▸ WHAT TO PRODUCE
Word for word, restate the lines from the start of the data below through the line containing "from mathutils import Vector, Matrix".

[Start of EXCERPTED RECORDS]

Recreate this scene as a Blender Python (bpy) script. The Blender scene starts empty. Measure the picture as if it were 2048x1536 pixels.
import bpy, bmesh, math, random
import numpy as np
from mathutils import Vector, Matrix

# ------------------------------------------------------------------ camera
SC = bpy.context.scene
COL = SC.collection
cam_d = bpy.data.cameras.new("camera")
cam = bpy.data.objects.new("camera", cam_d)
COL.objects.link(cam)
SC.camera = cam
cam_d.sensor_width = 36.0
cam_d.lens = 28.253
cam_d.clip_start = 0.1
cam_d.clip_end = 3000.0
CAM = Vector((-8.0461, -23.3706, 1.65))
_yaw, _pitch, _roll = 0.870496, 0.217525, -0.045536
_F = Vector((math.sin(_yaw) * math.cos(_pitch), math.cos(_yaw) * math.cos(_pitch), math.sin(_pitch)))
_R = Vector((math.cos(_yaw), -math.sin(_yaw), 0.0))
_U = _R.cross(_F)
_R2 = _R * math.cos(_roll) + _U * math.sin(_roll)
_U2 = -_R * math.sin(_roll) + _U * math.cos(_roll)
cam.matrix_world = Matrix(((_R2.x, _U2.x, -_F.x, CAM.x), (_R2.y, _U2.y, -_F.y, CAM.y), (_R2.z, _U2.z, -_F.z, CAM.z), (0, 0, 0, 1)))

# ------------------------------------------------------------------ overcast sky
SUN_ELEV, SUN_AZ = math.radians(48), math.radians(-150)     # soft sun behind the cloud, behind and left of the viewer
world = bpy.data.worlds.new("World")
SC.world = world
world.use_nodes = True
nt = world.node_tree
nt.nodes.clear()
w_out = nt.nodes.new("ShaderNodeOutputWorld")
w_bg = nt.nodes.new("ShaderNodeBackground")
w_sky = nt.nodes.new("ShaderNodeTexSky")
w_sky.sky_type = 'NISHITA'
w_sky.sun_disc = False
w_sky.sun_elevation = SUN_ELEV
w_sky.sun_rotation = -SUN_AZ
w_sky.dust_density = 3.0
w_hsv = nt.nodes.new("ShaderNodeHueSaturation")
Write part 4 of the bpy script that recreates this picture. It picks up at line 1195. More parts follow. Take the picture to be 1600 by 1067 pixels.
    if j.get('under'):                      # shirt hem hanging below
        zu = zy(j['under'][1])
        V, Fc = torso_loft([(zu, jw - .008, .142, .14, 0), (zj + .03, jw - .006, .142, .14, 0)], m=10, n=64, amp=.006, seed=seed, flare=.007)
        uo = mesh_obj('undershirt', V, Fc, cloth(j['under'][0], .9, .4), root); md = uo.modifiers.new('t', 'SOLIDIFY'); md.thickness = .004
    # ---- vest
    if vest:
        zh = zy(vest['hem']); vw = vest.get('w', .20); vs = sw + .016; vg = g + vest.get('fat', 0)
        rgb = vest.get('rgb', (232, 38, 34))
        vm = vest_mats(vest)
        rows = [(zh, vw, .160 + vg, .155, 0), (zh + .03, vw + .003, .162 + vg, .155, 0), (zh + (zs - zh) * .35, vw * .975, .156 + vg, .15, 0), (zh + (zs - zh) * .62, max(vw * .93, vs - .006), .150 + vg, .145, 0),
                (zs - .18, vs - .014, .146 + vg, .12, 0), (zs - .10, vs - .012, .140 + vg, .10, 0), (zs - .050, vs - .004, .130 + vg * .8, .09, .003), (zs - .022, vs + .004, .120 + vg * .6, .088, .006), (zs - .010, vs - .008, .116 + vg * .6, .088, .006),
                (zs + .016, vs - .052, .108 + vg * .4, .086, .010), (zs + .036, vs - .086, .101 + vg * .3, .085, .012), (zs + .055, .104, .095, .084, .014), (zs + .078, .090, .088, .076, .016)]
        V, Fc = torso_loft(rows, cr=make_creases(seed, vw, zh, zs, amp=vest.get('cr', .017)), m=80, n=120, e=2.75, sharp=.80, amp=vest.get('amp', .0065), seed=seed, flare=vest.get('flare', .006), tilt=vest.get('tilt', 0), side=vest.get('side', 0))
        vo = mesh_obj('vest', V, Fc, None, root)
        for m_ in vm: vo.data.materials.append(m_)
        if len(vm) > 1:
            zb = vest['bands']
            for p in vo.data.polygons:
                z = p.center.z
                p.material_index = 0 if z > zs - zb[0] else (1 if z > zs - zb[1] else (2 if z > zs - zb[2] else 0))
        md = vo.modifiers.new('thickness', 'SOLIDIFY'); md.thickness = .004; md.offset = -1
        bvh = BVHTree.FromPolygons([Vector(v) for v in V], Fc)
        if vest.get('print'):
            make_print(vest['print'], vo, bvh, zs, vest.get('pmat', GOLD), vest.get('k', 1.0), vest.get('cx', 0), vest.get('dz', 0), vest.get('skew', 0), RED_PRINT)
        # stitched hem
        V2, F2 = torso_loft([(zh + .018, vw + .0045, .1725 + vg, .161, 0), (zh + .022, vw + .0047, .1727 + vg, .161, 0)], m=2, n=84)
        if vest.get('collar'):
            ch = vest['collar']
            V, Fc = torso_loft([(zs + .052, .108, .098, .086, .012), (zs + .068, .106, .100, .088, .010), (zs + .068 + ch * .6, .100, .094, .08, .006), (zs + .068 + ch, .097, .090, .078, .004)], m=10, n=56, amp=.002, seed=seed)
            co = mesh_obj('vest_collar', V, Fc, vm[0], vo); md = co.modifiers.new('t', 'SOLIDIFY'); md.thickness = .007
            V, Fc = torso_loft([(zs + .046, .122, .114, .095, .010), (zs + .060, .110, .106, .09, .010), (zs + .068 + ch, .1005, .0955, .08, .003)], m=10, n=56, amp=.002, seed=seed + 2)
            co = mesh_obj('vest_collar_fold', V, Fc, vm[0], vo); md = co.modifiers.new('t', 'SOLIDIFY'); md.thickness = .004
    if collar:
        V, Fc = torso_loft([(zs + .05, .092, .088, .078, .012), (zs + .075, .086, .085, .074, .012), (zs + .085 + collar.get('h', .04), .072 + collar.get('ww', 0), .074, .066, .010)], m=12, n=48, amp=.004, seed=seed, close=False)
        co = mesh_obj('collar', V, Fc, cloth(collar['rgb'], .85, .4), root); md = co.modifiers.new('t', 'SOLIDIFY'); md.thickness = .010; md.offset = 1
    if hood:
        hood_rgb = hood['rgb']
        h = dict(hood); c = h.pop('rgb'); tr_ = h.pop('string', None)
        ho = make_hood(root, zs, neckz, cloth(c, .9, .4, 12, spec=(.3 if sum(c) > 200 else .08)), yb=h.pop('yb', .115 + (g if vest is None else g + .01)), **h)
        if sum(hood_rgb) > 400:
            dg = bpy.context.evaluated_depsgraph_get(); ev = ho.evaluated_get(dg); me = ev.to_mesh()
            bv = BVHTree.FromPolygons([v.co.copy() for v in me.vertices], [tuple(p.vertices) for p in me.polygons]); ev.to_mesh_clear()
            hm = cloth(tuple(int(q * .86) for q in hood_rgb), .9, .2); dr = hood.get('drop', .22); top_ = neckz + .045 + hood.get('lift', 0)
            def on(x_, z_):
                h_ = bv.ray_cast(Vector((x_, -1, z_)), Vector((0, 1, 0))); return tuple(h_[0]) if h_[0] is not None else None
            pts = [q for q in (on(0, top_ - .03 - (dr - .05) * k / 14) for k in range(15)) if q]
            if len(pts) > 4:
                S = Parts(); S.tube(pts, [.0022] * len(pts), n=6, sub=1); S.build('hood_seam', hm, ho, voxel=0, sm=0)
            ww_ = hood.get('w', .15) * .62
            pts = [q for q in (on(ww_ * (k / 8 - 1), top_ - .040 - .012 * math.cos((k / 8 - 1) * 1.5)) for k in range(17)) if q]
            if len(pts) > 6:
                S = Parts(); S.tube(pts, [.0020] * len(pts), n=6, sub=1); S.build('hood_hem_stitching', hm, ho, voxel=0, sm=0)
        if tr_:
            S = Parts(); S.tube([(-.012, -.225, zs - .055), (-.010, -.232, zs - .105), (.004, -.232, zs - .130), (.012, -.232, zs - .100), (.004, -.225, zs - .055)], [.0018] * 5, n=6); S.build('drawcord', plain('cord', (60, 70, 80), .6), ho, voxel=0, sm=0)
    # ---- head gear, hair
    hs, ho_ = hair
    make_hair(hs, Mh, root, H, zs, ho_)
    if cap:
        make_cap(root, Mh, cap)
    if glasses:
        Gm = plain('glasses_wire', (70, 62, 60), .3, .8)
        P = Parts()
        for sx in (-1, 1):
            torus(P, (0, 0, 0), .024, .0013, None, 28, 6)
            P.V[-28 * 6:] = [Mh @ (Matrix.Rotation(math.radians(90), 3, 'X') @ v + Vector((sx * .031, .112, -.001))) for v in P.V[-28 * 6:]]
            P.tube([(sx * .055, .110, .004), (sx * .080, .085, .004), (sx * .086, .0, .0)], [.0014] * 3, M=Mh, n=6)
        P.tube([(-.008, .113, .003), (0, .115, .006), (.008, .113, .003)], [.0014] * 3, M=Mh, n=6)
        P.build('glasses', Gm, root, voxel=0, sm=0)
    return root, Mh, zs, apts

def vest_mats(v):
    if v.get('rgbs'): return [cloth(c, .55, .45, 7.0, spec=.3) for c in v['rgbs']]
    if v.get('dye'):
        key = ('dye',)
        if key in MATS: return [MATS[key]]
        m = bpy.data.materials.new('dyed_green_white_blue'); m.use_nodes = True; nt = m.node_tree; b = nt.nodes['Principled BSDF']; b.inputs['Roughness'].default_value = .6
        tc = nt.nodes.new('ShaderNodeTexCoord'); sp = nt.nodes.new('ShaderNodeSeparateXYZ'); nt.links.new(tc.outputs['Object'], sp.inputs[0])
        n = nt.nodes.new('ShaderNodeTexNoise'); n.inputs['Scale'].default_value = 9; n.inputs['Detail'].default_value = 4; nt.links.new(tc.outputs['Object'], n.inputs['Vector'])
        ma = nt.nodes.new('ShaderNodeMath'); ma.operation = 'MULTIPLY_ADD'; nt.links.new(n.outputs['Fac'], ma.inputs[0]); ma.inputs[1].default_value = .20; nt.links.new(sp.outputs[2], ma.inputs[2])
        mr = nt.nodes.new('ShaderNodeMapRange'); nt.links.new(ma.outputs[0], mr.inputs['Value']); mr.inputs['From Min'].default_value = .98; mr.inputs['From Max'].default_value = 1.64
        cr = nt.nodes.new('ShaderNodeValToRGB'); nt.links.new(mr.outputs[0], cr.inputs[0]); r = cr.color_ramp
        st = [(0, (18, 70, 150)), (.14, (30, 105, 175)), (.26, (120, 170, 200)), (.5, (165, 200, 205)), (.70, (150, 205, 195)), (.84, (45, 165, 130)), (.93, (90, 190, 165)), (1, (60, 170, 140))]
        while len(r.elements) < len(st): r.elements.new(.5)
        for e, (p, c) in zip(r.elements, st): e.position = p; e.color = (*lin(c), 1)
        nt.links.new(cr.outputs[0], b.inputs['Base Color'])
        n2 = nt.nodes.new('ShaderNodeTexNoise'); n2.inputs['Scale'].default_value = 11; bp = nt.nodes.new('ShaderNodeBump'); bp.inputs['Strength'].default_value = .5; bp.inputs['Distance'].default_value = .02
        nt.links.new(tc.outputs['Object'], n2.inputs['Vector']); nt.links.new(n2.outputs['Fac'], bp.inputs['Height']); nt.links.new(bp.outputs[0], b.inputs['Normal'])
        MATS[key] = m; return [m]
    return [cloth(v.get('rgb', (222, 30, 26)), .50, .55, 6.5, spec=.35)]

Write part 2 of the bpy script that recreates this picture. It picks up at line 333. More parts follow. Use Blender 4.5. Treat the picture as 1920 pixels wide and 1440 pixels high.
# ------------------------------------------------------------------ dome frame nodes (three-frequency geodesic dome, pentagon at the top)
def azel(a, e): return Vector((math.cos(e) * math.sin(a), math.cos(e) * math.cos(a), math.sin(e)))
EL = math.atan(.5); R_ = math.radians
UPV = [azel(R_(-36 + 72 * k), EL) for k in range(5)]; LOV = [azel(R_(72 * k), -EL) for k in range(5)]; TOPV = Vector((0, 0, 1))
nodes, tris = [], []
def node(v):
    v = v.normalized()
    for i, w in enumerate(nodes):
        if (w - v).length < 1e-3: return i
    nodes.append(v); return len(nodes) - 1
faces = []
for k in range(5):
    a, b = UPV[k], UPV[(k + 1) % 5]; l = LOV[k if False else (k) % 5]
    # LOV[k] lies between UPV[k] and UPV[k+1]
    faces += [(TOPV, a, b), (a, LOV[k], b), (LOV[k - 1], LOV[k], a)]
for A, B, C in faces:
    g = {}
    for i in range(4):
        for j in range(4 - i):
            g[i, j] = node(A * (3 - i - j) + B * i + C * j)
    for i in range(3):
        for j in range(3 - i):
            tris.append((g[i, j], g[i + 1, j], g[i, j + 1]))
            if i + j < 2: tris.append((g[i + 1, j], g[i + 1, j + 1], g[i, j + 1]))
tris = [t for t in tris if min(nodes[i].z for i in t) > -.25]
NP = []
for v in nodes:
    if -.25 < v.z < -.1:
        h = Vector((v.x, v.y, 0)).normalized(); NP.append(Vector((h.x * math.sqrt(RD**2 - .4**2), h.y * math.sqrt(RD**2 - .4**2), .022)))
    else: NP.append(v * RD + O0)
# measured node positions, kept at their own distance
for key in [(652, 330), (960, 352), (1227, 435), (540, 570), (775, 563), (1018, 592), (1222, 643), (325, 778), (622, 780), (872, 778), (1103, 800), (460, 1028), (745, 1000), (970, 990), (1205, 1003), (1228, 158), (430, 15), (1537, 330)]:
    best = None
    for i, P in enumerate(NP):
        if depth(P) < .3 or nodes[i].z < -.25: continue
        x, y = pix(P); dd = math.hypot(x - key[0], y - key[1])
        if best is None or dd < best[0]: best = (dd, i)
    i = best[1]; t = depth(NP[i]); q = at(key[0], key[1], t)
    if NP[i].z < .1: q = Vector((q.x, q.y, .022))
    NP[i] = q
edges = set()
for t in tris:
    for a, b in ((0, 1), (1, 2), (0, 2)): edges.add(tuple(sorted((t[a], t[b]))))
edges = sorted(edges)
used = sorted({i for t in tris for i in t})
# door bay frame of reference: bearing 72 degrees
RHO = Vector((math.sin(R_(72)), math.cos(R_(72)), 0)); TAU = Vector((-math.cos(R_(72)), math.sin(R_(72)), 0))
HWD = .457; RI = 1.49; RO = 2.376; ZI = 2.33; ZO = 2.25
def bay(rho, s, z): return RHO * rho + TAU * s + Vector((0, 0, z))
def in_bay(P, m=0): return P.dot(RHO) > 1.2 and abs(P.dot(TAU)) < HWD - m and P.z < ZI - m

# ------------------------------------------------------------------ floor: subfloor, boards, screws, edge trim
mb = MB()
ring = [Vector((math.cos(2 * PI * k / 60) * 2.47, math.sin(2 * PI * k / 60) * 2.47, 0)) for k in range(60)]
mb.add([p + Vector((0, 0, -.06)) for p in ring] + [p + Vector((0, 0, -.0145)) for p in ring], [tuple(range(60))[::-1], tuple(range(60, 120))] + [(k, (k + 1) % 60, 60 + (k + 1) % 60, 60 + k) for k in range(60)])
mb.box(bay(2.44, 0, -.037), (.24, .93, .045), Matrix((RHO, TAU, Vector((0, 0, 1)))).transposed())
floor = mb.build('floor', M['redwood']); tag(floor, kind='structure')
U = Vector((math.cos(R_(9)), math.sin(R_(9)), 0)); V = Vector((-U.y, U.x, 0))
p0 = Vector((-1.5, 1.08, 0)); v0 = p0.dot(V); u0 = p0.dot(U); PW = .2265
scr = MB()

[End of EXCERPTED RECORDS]

▸ THE RESULT
Recreate this scene as a Blender Python (bpy) script. The Blender scene starts empty. Measure the picture as if it were 2048x1536 pixels.
import bpy, bmesh, math, random
import numpy as np
from mathutils import Vector, Matrix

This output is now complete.